Has your husband [Eric Dobkin, a retired Goldman Sachs executive] always been supportive of your philanthropic contributions?

My husband never needed to make his name in philanthropy. He was too busy earning money [she laughs]. Eric sees this as my money. To some extent, I still don’t see that. If I did, I’d give a lot more. He has things he cares about, including the arts. He’s involved in a great project — an anthropological think tank — at the School for Advanced Research in Santa Fe, N.M. I’ve found ways for him to fund Native American women. I believe that you can use the gender lens with everything you do in terms of funding. The Dobkin Fellow is always a woman.

You have two daughters. Do you envision them continuing your legacy as a funder of feminist causes?

My children will probably not be donors to any mainstream Jewish organization I can think of. What they want to fund, they fund.

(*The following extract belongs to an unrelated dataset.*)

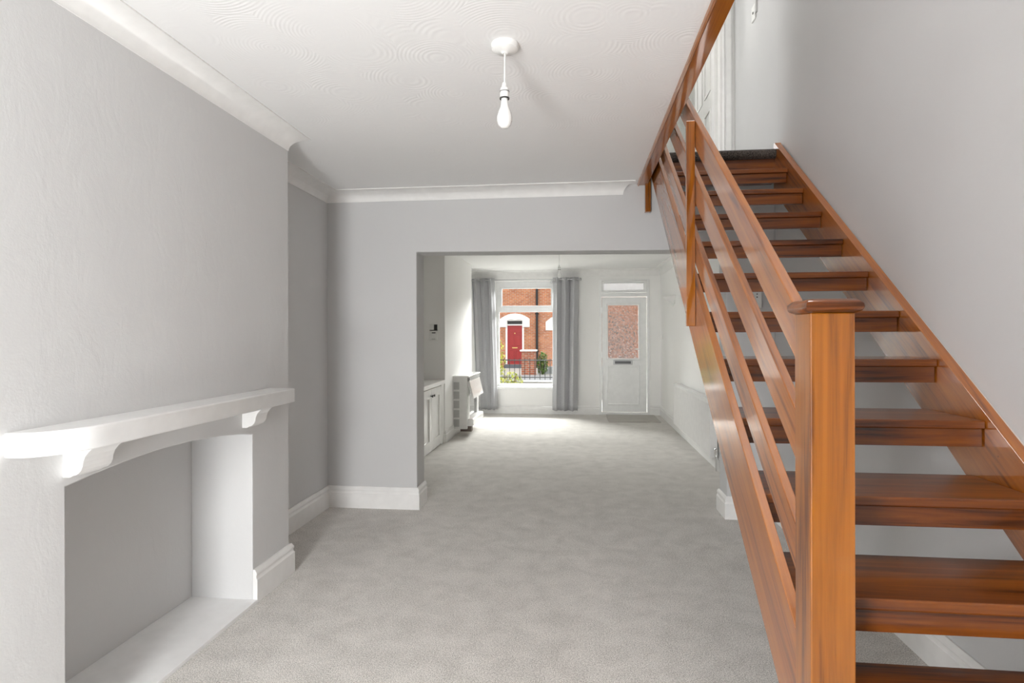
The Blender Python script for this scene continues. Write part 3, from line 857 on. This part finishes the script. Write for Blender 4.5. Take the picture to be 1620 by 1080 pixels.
lintel(-3.66, -2.22, 2.16, 2.42, 2.06)
lintel(-1.45, .10, 2.0, 2.36, 1.95)
bm = bm_new()
add_holed(bm, 'Y', (1.30, 1.42, 2.48, 2.60), (.55, .68, 1.32, 1.38, 2.05, 2.25), [(1.42, 2.48, .68, 1.32), (1.42, 2.48, 1.38, 2.05)], 27.95, 28.0)
hw_ = obj('house_window', bm, 'stone', HS, bevel=.01)
box('window_glass', 'fireglass', (1.42, 2.48, 27.985, 27.995, .68, 2.05), hw_)
bm = bm_new(); add_tube(bm, [(-1.87, 27.93, -.2), (-1.87, 27.93, 7.4)], .055, 12)
for z in (.6, 2.4, 4.2): add_box(bm, -1.96, -1.78, 27.94, 28.0, z-.03, z+.03)
obj('drainpipe', bm, 'iron', HS, smooth=.8)

# ------------------------------------------------------------------ light
w = bpy.data.worlds.new('sky'); S.world = w; w.use_nodes = True
nt = w.node_tree; nt.nodes.clear()
o = nt.nodes.new('ShaderNodeOutputWorld'); bg = nt.nodes.new('ShaderNodeBackground')
tc = nt.nodes.new('ShaderNodeTexCoord'); sp = nt.nodes.new('ShaderNodeSeparateXYZ')
nt.links.new(tc.outputs['Generated'], sp.inputs[0])
rp = nt.nodes.new('ShaderNodeValToRGB'); e = rp.color_ramp.elements
e[0].position = .0; e[0].color = (.35, .34, .33, 1); e[1].position = .25; e[1].color = (.98, .99, 1, 1)
nt.links.new(sp.outputs['Z'], rp.inputs[0]); nt.links.new(rp.outputs[0], bg.inputs[0])
bg.inputs[1].default_value = 1.7
nt.links.new(bg.outputs[0], o.inputs[0])

def area(name, loc, target, sx, sy, watts, col=(1, 1, 1)):
    l = bpy.data.lights.new(name, 'AREA'); l.shape = 'RECTANGLE'; l.size = sx; l.size_y = sy; l.energy = watts; l.color = col
    ob = bpy.data.objects.new(name, l); COL.objects.link(ob); ob.location = loc
    d = Vector(target)-Vector(loc); ob.rotation_euler = d.to_track_quat('-Z', 'Y').to_euler()
    return ob
area('daylight_street', (-.6, 12.9, 3.25), (-.6, 9.0, 3.25), 6.0, 1.2, 1900, (1, .99, .97))
area('daylight_garden', (-.995, YB-.16, 1.10), (-.995, 4, 1.0), .56, 2.0, 105, (.985, .992, 1))
area('daylight_bedroom', (.6, 8.1, 4.12), (.6, 3.0, 4.12), 1.2, 1.2, 1.5)
area('daylight_landing', (-1.85, 4.95, 4.05), (1.4, 4.95, 4.05), .9, 1.35, 24)
area('fill_stairwell', (.95, 1.5, ZTOP+.25), (.95, 1.5, 0), .65, 1.7, 42)  # unseen fill lamp added above the stairs to brighten the right wall

# ------------------------------------------------------------------ camera
cam = bpy.data.cameras.new('camera'); co = bpy.data.objects.new('camera', cam); COL.objects.link(co)
cam.sensor_width = 36; cam.lens = 921/1620*36; cam.shift_y = -9.3/1620
cam.clip_start = .05; cam.clip_end = 200
co.matrix_world = Matrix.Translation((0, 0, 1.35)) @ Matrix.Rotation(math.radians(6.282), 4, 'Z') @ Matrix.Rotation(PI/2, 4, 'X') @ Matrix.Rotation(math.radians(-.137), 4, 'Z')
S.camera = co
S.view_settings.view_transform = 'Standard'; S.view_settings.look = 'None'
S.view_settings.gamma = 1; S.view_settings.exposure = .39
S.view_settings.use_curve_mapping = False
S.cycles.use_denoising = True
S.cycles.caustics_reflective = False; S.cycles.caustics_refractive = False
S.cycles.max_bounces = 10; S.cycles.diffuse_bounces = 7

I trust their values.

What advice would you offer to aspiring Jewish women philanthropists?

Probably the same advice I’d offer to anyone involved in philanthropy. Start out by asking the following questions: What do you want to see changed, for instance, in the Jewish community? Who out there is doing that kind of work? If talking big bucks, look for people who are thinking out of the box. Find something that you really think you want to do and make a difference. There are also ways to give smaller amounts of money that really count. If you’re worried about the future, look at what some of the young people are doing and support them. Lastly, there are probably things you don’t like that are happening. Make sure you’re not funding them. And let them know.